I problemi dell’ultimo Palermo, paradossalmente, sono iniziati a partire dal mercato, lo scouting di Zamparini si è sempre concentrato nella zona sudamericana, sopratutto in Argentina e Uruguay, in un mercato pieno di talenti acquistabili a prezzi moderatamente bassi, che ha portato dapprima giocatori normali come Mariano González o Andújar, e poi la scoperta di giovani talenti più o meno riusciti come Cavani (pagato 5 mln al Danubio nel 2007) Abel Hernández (6 mln al Peñarol nel 2009) Bertolo (3,7 mln, Banfield, 2009) Pastore (6,5 mln, Huracán, 2009) Muñoz (4,6 mln, Boca, 2010) Santiago García (1 mln, Rosario Central, 2010) Lores Varela (chi?).

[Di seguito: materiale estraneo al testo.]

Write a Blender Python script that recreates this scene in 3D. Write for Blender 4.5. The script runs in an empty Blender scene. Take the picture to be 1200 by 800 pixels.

Con l’aumento dei prezzi di mercato, però, anche in Sud America le società si sono fatte forti di un certo potere di vendita: nel 2012 l’impresario Pablo Mascardi scova un giovane di nome Paulo Dybala, ed essendo in buoni rapporti con Sean Sogliano (all’epoca d.s. del Palermo) intavola una trattativa per portarlo in Europa; l’Instituto, squadra in cui Dybala milita, gioca in divisione B, ma nonostante questo non cederà se non per meno di 15 milioni tra tasse e commissioni, più del doppio di quanto fu pagato Pastore appena tre anni prima, per giunta rivenduto a una cifra maggiore.

L’alzamento dei prezzi del mercato sudamericano costringe Zamparini – e gran parte dei club italiani dalla simile filosofia come l’Udinese – a spostare gli occhi su mercati più economici e vicini, che però fin da subito palesano due malus: il primo riguarda lo scouting e la rete di contatti ridotte rispetto a quelle di altre società presenti da più tempo sul territorio, e il secondo sono il minor numero di talenti e di nomi esotici meno rivendibili ad alte cifre, provenienti da un po’ tutte le zone europee, sopratutto da est (Milanović, Struna, Ujkani, Čočev, Jajalo, Trajkovski, Posavec, Balogh, Đurđević, Sallai, Nestorovski) o da nord (Quaison, Hiljemark, Aleesami) nomi quasi tristi, poco redditizi anche per i più validi tra loro.

Oltre a questo sono mancati anche quei colpi interni alla Serie A su giocatori di medio-alto livello come Corini, Grosso, Barzagli, Barone, Bresciano, Balzaretti, Cassani, Migliaccio, Simplício, Amauri e Miccoli: l’ossatura di una squadra su cui preventivare la crescita di quegli stessi talenti su cui arricchirsi. Probabilmente se Quaison o Lazaar (tanto per fare due, tra i nomi più recenti) avessero anticipato la loro carriera di qualche anno, la loro crescita sarebbe stata molto più agevole e importante. Ma invece, pian piano, il Palermo è prima diventata una squadra da bassa classifica e poi una da zona retrocessione, colpa di una gestione societaria confusa al limite della schizofrenia.

Finale

A proposito di Corini, fu lui a descrivere in maniera più dura la situazione, quasi apocalittica. In una conferenza di metà gennaio, appena undici giorni prima di rassegnare le dimissioni, disse: «Voglio parlare da tifoso, da persona che ama il calcio: se non si esce dal limbo diventa complicato giudicare un progetto, anche con Guardiola o Mourinho. Non si può dire che in ogni partita si rischia di andare a casa, io resterei qui vent’anni, anche mettendomi in discussione, ma con una dialettica stabile».

Le sue parole, oltre a suonare come uno sfogo, un grido d’aiuto, sono potenti proprio perché è lui a dirle, uno dei simboli più forti della storia recente rosanero: «Io rimango, ma ogni partita a Palermo è una bomba atomica. Mica ci possiamo chiedere cosa succede ogni tre minuti, qui è sempre Hiroshima»

Un altro pezzo di Rob Zombie che mi sento di citare, dice:

Ormai non resta altro che speralo
Chiedi: «Questo freak show come pensi di pagarlo?»

Ah, per ultimo: anche La casa dei 1000 corpi non è malaccio come film.